** Required work **
Your task is to quote the listing below exactly, beginning with its first line and ending on the line bearing "COL = sc.collection".

-- START Provided material --

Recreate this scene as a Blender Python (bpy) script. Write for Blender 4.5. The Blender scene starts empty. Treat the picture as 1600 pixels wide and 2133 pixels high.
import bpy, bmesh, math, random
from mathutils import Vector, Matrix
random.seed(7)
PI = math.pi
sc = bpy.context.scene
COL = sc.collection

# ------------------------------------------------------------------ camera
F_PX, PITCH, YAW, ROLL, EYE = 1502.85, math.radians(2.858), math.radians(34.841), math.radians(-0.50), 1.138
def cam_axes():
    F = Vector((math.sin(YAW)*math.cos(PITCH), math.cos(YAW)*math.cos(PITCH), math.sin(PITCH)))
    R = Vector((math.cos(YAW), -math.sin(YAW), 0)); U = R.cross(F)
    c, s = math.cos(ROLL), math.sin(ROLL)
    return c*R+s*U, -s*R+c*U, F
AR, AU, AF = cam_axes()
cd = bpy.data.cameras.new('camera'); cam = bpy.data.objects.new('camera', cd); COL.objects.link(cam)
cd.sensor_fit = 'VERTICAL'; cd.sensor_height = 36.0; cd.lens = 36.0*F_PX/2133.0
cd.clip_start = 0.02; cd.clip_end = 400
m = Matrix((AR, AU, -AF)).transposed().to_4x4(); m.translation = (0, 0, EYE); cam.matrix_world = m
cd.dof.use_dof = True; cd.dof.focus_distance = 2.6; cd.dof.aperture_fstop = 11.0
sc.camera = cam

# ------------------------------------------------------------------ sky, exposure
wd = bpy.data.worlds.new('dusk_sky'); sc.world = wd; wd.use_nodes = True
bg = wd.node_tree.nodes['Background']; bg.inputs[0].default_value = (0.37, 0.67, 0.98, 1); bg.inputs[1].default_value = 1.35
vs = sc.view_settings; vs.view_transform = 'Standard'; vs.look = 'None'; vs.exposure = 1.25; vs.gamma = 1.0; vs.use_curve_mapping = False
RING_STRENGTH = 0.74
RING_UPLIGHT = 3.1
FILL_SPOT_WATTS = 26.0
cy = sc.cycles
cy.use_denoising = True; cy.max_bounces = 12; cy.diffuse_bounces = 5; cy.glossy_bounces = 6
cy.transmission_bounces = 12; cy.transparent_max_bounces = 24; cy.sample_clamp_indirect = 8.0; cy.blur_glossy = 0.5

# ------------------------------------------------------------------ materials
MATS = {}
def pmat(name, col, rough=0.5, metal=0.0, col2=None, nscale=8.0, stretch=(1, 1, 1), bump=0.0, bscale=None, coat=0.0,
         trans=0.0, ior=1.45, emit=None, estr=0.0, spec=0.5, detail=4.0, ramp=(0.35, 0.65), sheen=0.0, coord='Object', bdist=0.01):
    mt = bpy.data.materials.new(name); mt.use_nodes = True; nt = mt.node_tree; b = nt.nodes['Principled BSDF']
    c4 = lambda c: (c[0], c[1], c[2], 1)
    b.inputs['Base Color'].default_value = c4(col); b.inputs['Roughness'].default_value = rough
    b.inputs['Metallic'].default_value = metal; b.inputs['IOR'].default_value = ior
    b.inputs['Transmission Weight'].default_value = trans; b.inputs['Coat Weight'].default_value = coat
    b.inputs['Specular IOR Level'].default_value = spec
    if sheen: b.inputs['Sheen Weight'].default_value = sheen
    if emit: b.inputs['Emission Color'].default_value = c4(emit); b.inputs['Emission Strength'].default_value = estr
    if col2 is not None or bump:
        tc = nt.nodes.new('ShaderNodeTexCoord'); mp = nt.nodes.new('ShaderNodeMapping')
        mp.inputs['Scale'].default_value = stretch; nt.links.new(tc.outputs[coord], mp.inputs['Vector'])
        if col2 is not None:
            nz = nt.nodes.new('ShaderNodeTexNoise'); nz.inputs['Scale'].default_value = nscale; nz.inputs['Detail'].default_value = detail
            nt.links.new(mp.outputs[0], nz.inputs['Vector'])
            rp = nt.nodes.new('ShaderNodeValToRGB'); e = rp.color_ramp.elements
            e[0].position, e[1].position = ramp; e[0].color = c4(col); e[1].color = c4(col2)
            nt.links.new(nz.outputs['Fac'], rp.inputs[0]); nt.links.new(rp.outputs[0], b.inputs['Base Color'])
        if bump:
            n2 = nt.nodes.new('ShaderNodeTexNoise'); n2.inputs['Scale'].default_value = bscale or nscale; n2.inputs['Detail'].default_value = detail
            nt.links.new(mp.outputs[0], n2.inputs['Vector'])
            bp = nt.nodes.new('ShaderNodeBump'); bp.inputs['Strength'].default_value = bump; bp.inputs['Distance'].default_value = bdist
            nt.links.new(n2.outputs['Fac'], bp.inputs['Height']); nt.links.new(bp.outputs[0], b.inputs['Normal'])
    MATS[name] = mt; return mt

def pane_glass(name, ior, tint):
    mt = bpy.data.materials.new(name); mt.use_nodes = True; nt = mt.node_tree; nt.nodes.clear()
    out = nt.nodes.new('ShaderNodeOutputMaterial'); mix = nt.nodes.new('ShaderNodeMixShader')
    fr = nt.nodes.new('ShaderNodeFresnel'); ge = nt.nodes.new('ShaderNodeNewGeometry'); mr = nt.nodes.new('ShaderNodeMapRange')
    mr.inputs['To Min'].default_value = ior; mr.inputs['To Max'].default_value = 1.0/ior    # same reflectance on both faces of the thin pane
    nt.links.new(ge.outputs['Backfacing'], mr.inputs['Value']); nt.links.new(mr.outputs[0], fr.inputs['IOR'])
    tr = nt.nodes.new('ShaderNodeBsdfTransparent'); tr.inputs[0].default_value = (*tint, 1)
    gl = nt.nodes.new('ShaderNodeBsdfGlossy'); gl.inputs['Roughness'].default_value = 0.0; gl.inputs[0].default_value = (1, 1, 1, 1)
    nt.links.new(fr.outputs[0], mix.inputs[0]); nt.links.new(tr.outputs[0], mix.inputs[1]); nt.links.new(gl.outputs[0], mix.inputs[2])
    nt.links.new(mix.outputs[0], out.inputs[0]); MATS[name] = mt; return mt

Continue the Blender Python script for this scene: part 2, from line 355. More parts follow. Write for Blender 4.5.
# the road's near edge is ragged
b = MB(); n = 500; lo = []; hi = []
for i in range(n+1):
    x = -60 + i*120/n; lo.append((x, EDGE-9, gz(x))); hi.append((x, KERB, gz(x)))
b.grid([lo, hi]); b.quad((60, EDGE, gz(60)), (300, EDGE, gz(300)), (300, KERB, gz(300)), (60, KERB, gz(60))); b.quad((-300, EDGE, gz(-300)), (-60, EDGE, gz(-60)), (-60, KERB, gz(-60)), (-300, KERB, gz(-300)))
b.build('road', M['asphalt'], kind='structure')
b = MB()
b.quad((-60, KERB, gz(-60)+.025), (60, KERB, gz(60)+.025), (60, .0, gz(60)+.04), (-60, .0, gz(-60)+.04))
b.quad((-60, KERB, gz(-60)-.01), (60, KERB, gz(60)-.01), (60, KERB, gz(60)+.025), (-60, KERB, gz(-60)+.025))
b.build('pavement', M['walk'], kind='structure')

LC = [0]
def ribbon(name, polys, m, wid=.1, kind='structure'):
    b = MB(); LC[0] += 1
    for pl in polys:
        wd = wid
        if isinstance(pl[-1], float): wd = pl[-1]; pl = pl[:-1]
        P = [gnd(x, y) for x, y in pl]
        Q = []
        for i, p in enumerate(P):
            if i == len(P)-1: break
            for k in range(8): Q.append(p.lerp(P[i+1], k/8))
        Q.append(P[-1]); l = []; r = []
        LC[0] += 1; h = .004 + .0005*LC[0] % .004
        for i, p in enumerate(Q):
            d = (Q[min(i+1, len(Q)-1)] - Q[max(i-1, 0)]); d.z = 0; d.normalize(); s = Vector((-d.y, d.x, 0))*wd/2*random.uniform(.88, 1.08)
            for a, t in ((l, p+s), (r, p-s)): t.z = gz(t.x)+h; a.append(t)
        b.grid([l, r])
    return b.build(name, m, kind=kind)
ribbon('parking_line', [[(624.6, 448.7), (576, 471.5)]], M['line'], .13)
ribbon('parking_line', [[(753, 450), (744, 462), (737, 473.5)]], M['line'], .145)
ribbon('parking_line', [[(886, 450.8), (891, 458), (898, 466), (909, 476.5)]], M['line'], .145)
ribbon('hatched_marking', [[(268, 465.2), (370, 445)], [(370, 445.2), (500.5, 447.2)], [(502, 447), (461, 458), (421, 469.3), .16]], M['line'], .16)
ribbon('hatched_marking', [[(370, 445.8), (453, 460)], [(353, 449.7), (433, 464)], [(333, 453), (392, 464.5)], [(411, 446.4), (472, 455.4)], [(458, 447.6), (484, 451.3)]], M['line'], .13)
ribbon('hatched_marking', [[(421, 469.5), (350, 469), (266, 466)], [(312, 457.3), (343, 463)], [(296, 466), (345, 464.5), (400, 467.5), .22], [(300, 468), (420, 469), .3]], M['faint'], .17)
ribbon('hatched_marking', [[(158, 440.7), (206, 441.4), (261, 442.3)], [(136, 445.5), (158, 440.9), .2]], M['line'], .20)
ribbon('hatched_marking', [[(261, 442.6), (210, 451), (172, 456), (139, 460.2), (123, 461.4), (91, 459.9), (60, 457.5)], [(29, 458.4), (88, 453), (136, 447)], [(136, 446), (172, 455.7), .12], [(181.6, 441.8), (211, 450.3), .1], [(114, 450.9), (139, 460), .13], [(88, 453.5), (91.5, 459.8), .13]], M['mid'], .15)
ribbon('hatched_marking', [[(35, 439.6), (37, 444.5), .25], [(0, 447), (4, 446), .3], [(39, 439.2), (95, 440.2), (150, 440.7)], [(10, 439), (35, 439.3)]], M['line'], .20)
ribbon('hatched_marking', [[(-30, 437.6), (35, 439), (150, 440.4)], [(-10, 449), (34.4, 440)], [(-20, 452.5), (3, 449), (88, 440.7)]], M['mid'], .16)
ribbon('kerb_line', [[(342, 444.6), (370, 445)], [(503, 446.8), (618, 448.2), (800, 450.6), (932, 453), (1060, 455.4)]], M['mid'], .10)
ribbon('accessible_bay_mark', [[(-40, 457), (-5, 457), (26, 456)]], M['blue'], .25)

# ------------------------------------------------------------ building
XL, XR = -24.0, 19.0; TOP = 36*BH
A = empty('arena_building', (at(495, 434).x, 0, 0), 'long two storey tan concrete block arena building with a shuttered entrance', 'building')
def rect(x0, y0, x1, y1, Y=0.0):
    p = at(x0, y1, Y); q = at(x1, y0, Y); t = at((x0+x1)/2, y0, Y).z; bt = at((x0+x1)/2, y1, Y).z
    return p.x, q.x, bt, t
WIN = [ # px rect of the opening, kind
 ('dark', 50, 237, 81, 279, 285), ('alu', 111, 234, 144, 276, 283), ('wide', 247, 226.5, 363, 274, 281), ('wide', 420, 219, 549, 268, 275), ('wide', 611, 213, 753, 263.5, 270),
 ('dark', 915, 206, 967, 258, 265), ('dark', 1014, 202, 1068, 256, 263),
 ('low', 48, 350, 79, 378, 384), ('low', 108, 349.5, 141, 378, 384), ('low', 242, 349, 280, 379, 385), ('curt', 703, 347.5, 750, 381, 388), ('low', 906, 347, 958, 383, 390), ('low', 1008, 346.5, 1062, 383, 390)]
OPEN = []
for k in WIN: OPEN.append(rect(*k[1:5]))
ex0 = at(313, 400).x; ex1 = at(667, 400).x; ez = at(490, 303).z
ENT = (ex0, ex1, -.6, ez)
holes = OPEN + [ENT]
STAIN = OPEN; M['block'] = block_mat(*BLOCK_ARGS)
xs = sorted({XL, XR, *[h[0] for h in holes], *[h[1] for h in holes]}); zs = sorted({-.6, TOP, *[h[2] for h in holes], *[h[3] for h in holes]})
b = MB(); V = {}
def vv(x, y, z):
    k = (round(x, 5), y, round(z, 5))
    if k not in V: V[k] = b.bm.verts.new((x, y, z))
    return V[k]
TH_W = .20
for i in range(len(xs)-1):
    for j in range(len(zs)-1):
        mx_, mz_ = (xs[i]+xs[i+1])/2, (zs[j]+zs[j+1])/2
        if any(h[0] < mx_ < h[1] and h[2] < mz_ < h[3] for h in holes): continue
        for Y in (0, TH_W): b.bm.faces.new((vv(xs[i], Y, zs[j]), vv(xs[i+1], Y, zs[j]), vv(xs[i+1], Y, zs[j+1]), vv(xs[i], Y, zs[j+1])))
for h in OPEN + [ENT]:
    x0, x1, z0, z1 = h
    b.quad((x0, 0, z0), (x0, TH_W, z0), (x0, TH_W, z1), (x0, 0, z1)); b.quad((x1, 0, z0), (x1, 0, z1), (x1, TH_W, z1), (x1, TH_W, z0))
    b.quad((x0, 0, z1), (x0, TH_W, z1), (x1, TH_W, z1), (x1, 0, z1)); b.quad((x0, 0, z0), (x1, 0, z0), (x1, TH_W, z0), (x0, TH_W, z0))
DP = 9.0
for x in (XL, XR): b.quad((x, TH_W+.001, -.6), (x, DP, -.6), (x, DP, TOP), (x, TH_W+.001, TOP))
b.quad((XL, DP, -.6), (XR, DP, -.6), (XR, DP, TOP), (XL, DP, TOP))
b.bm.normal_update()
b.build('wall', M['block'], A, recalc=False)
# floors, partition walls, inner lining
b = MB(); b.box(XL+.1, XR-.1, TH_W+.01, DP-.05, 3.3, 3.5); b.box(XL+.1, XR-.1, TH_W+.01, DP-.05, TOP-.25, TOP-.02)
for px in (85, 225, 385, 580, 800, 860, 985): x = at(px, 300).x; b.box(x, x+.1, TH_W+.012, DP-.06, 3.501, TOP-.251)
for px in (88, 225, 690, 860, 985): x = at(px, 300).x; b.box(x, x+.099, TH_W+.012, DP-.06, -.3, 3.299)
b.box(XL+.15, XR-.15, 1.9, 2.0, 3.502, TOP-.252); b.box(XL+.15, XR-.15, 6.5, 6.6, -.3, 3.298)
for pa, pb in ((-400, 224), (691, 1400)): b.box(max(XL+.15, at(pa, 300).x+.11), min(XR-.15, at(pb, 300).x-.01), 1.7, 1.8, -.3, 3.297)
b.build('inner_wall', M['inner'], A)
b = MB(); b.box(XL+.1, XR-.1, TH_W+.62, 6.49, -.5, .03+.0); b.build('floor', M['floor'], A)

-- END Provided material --

** Finished answer **
Recreate this scene as a Blender Python (bpy) script. Write for Blender 4.5. The Blender scene starts empty. Treat the picture as 1600 pixels wide and 2133 pixels high.
import bpy, bmesh, math, random
from mathutils import Vector, Matrix
random.seed(7)
PI = math.pi
sc = bpy.context.scene
COL = sc.collection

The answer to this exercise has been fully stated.